What the task requires >> Extract the full listing below without altering a single character.

Stored data >>
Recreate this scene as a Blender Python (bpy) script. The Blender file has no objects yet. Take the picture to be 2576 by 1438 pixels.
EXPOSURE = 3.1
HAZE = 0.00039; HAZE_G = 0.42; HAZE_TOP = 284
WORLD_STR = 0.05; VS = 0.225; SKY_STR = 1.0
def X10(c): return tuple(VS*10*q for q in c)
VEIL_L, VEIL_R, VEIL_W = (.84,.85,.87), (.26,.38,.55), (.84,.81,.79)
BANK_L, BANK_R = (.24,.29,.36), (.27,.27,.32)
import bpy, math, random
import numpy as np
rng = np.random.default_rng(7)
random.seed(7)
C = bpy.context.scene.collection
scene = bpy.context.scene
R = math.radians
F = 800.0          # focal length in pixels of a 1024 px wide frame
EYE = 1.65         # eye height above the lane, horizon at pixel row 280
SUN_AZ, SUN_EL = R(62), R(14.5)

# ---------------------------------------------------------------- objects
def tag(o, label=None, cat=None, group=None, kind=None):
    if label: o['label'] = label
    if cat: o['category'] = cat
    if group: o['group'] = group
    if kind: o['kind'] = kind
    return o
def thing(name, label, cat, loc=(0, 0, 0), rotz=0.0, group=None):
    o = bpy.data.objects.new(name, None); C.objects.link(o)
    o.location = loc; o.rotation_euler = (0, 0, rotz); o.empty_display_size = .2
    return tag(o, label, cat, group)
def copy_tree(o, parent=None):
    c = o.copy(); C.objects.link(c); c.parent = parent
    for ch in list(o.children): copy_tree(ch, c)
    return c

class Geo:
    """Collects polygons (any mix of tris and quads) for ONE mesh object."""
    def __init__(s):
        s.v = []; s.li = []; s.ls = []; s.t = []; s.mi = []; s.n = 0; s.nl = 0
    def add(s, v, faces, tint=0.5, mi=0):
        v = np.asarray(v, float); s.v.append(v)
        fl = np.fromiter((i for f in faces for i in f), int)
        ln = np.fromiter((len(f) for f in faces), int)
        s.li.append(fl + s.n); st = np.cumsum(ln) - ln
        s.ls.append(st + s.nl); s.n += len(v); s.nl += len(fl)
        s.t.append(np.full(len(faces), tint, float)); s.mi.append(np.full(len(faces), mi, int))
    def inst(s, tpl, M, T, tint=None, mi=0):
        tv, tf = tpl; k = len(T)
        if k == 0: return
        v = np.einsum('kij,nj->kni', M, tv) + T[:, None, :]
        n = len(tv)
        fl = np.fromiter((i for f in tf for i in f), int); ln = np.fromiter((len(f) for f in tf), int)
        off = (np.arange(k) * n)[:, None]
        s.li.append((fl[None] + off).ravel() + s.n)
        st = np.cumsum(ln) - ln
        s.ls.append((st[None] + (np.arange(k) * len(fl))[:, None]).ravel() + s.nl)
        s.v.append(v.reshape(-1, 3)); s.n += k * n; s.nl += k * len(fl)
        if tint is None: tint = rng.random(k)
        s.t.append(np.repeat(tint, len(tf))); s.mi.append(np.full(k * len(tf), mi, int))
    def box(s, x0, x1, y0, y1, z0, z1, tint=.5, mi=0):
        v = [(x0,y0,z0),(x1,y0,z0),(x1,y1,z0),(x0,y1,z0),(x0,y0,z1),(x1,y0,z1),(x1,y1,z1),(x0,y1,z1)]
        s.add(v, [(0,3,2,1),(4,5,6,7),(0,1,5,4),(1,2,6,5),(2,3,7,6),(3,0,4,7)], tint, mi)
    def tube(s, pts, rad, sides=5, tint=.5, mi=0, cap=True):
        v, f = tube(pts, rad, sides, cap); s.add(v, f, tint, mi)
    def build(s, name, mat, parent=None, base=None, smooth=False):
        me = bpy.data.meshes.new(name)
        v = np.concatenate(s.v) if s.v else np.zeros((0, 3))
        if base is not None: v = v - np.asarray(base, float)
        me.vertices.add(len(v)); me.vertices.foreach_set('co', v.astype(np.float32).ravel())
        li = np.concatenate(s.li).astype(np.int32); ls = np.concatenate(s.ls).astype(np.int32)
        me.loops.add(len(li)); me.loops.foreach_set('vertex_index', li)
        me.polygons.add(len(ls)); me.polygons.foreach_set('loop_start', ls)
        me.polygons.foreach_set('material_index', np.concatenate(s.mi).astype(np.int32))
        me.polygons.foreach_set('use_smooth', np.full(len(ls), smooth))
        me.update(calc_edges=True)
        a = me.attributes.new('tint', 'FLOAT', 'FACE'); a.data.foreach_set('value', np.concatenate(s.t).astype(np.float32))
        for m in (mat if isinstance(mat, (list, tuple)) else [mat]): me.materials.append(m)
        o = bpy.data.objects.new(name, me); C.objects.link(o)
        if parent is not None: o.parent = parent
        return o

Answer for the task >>
Recreate this scene as a Blender Python (bpy) script. The Blender file has no objects yet. Take the picture to be 2576 by 1438 pixels.
EXPOSURE = 3.1
HAZE = 0.00039; HAZE_G = 0.42; HAZE_TOP = 284
WORLD_STR = 0.05; VS = 0.225; SKY_STR = 1.0
def X10(c): return tuple(VS*10*q for q in c)
VEIL_L, VEIL_R, VEIL_W = (.84,.85,.87), (.26,.38,.55), (.84,.81,.79)
BANK_L, BANK_R = (.24,.29,.36), (.27,.27,.32)
import bpy, math, random
import numpy as np
rng = np.random.default_rng(7)
random.seed(7)
C = bpy.context.scene.collection
scene = bpy.context.scene
R = math.radians
F = 800.0          # focal length in pixels of a 1024 px wide frame
EYE = 1.65         # eye height above the lane, horizon at pixel row 280
SUN_AZ, SUN_EL = R(62), R(14.5)

# ---------------------------------------------------------------- objects
def tag(o, label=None, cat=None, group=None, kind=None):
    if label: o['label'] = label
    if cat: o['category'] = cat
    if group: o['group'] = group
    if kind: o['kind'] = kind
    return o
def thing(name, label, cat, loc=(0, 0, 0), rotz=0.0, group=None):
    o = bpy.data.objects.new(name, None); C.objects.link(o)
    o.location = loc; o.rotation_euler = (0, 0, rotz); o.empty_display_size = .2
    return tag(o, label, cat, group)
def copy_tree(o, parent=None):
    c = o.copy(); C.objects.link(c); c.parent = parent
    for ch in list(o.children): copy_tree(ch, c)
    return c

class Geo:
    """Collects polygons (any mix of tris and quads) for ONE mesh object."""
    def __init__(s):
        s.v = []; s.li = []; s.ls = []; s.t = []; s.mi = []; s.n = 0; s.nl = 0
    def add(s, v, faces, tint=0.5, mi=0):
        v = np.asarray(v, float); s.v.append(v)
        fl = np.fromiter((i for f in faces for i in f), int)
        ln = np.fromiter((len(f) for f in faces), int)
        s.li.append(fl + s.n); st = np.cumsum(ln) - ln
        s.ls.append(st + s.nl); s.n += len(v); s.nl += len(fl)
        s.t.append(np.full(len(faces), tint, float)); s.mi.append(np.full(len(faces), mi, int))
    def inst(s, tpl, M, T, tint=None, mi=0):
        tv, tf = tpl; k = len(T)
        if k == 0: return
        v = np.einsum('kij,nj->kni', M, tv) + T[:, None, :]
        n = len(tv)
        fl = np.fromiter((i for f in tf for i in f), int); ln = np.fromiter((len(f) for f in tf), int)
        off = (np.arange(k) * n)[:, None]
        s.li.append((fl[None] + off).ravel() + s.n)
        st = np.cumsum(ln) - ln
        s.ls.append((st[None] + (np.arange(k) * len(fl))[:, None]).ravel() + s.nl)
        s.v.append(v.reshape(-1, 3)); s.n += k * n; s.nl += k * len(fl)
        if tint is None: tint = rng.random(k)
        s.t.append(np.repeat(tint, len(tf))); s.mi.append(np.full(k * len(tf), mi, int))
    def box(s, x0, x1, y0, y1, z0, z1, tint=.5, mi=0):
        v = [(x0,y0,z0),(x1,y0,z0),(x1,y1,z0),(x0,y1,z0),(x0,y0,z1),(x1,y0,z1),(x1,y1,z1),(x0,y1,z1)]
        s.add(v, [(0,3,2,1),(4,5,6,7),(0,1,5,4),(1,2,6,5),(2,3,7,6),(3,0,4,7)], tint, mi)
    def tube(s, pts, rad, sides=5, tint=.5, mi=0, cap=True):
        v, f = tube(pts, rad, sides, cap); s.add(v, f, tint, mi)
    def build(s, name, mat, parent=None, base=None, smooth=False):
        me = bpy.data.meshes.new(name)
        v = np.concatenate(s.v) if s.v else np.zeros((0, 3))
        if base is not None: v = v - np.asarray(base, float)
        me.vertices.add(len(v)); me.vertices.foreach_set('co', v.astype(np.float32).ravel())
        li = np.concatenate(s.li).astype(np.int32); ls = np.concatenate(s.ls).astype(np.int32)
        me.loops.add(len(li)); me.loops.foreach_set('vertex_index', li)
        me.polygons.add(len(ls)); me.polygons.foreach_set('loop_start', ls)
        me.polygons.foreach_set('material_index', np.concatenate(s.mi).astype(np.int32))
        me.polygons.foreach_set('use_smooth', np.full(len(ls), smooth))
        me.update(calc_edges=True)
        a = me.attributes.new('tint', 'FLOAT', 'FACE'); a.data.foreach_set('value', np.concatenate(s.t).astype(np.float32))
        for m in (mat if isinstance(mat, (list, tuple)) else [mat]): me.materials.append(m)
        o = bpy.data.objects.new(name, me); C.objects.link(o)
        if parent is not None: o.parent = parent
        return o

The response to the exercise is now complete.